I've struggled to an extreme and completely failed to get a job. I applied at some places in the gov and other things with "yes" I'm disabled, some no. Getting interviews was extremely painful and I had multiple professional resume services help me. And when getting the interview, it was quickly a no.
I am a white male and currently in my mid 30s. I look around left and right, and others were in the exact same situation. Male, not male, any race, etc. Basically if you didn't have contacts or raw luck. Then it was impossible. And even when someone got it, it was impossible to keep. Even if on paper the person was highly qualified for the job.
How does someone even get hired under DEI?
Like I know this boat has sailed. But how was it even possible to start with?
Again, this is a serious question.
Was there some DEI portal we should be applying under?
At one point I had up to 2k job applications going out a year. There is some people that are autistic that had more. I stopped counting when my spreadsheet got over 10k jobs.
I'm not sure how DEI is any different than the Equal Employment Opportunity Commission (EEOC), which is a complete joke. There is a large number of stories with us losing jobs or not being able to get one that proves EEOC is a joke. And note we are "protected" under the EEOC.
Important:
DEI in the USA has been around in some way since the 1960s. But realistically, it really started during in 2011. So 14 years ago.

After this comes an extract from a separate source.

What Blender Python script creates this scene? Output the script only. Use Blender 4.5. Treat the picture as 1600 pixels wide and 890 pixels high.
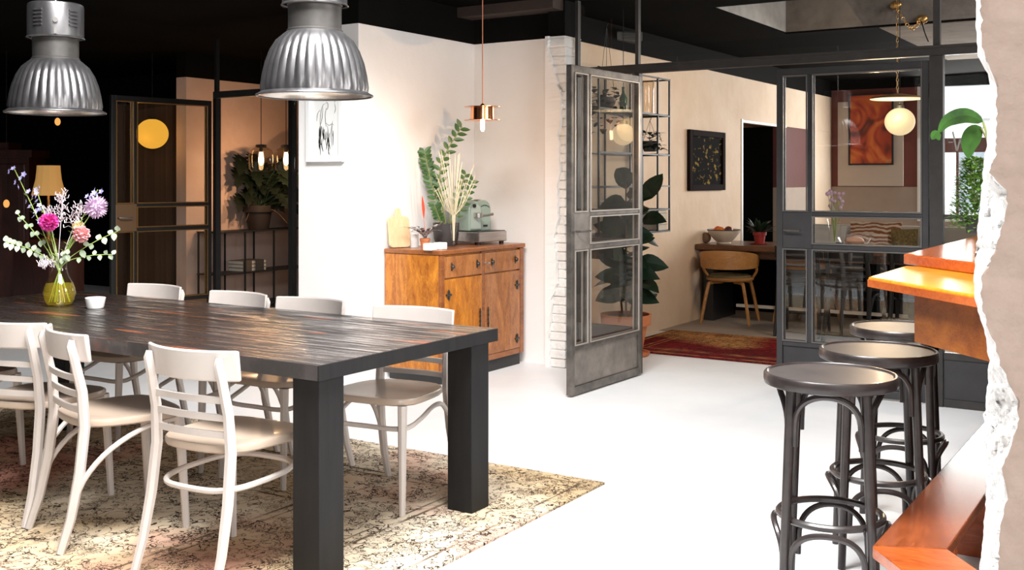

The numbers hasn't really improved, but that could be we didn't apply right or do something right for it to work.
I know it is meant to put groups on a level playing field. But 14 years is more than enough time to have some real results.
What is the tangible results it helps autistic people?
This isn't to start arguments. This is a serious talk on this. Because based on how hard it is being pushed. I feel like I'm missing something. It being many of us somehow fucked up hard in applying, and we should've been doing something that would've massively helped. Or this is yet another thing that says it helps but doesn't show results. Which is it and what is the tangible evidence to back it up?